«Encaro as eleições, todas elas, com igual entusiasmo. É um tempo de debate, de aferição de políticas, de algum rebuliço, que depois termina com um resultado que quase não importa, não fosse a tendência da direita em privatizar instituições estratégicas comuns mal chega ao poder. Mas a luta continua e o ato eleitoral é, para todos os efeitos, um reboot, de pendor refrescante.
No entanto, vivo com um certo desalento o presente ato eleitoral. Posso estar a sentir o peso de uma derrota antecipada da minha área política, claramente prevista em todas as sondagens. Pode também dever-se a uma falta de espaço geral para a boa disposição, nos tempos sinistros que atravessamos. Mas talvez a razão principal seja bem mais prosaica: uma campanha feia mata a alegria de qualquer um.
Desde logo, estas eleições nem deviam estar a acontecer. Chegámos até aqui arrastados, através de sucessivos twists narrativos, escancarados, rapazolas e mal controlados que se quiseram fazer passar por alta estratégia. Já a tática da campanha em si traz novidades e sugestões sólidas do que se pode daqui em diante fazer em política. A saber, (1 aproveitar o facto de se estar no poder para o usar em benefício privado e/ou partidário (2 aderir sem respaldo científico a ideias e perceçōes e agir de acordo (3 fazer alarde de atos governamentais regulares, com vista à obtenção de votos (4 fazer campanha pensando exclusivamente nos eleitores dos outros, tipo lucro (5 vestir pele de cordeiro reformista, apesar do mais canino conservadorismo (6 trazer para a rua e para as televisões o que compete às instituições, numa espécie de poder popular de bolso (7 quando em crise e sem saber o que pensar face à complexidade das coisas, ir buscar ao sótão as ideias mortas que por lá estão arrumadas e tentar reanimá-las (8 encontrar formas de dizer “não, é não” na teoria e “sim, sim” na prática (9 meter todas as forças de oposição no mesmo saco e acusá-las de conluio sempre que discordam de nós, ainda que por razões completamente distintas (10 não tomar nenhuma decisão importante sem consultar a agência de comunicação contratada para deliberar sobre todos os pontos acima.

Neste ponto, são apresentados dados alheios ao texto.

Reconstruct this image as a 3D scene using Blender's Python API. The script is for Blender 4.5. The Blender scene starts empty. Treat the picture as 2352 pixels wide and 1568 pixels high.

O que vivemos, na realidade, é um efeito de privatização da esfera política: tudo é comunicação, e o que se discute — e como se discute — é decidido em agências que trabalham os atos políticos com as mesmas diretivas com que lançam campanhas para vender automóveis. Tudo se resume à lógica alastrada da publicidade — mercado e política são um mesmo território. Esta atitude, este regime existencial tipo CEO, abre caminho ao assalto mercantil dos grandes conglomerados empresariais que está em curso e que consiste na exploração e monetização geral de todos e cada um de nós. Perdida nas ruelas do curto prazo, a direita que se candidata a estas eleições não vislumbra nada disto no horizonte do mundo. Antes pelo contrário, faz contas estranhamente otimistas, pueris e perigosas.
Os anarquistas da segunda metade do século XIX, com quem simpatizo particularmente, opunham-se à ditadura do proletariado, perguntando-se como poderia uma sociedade mais justa emergir de um regime autoritário. Partiam da premissa de que os fins que se querem alcançar são fundamentalmente moldados pelos meios que se empregam para lá chegar. Podemos hoje perguntar-nos que tipo de governo será aquele que decorre da feiura desta campanha. Acima de tudo, uma direita que falha em se distinguir do seu extremo, não mostra estar à altura dos combates incontornáveis do futuro próximo.»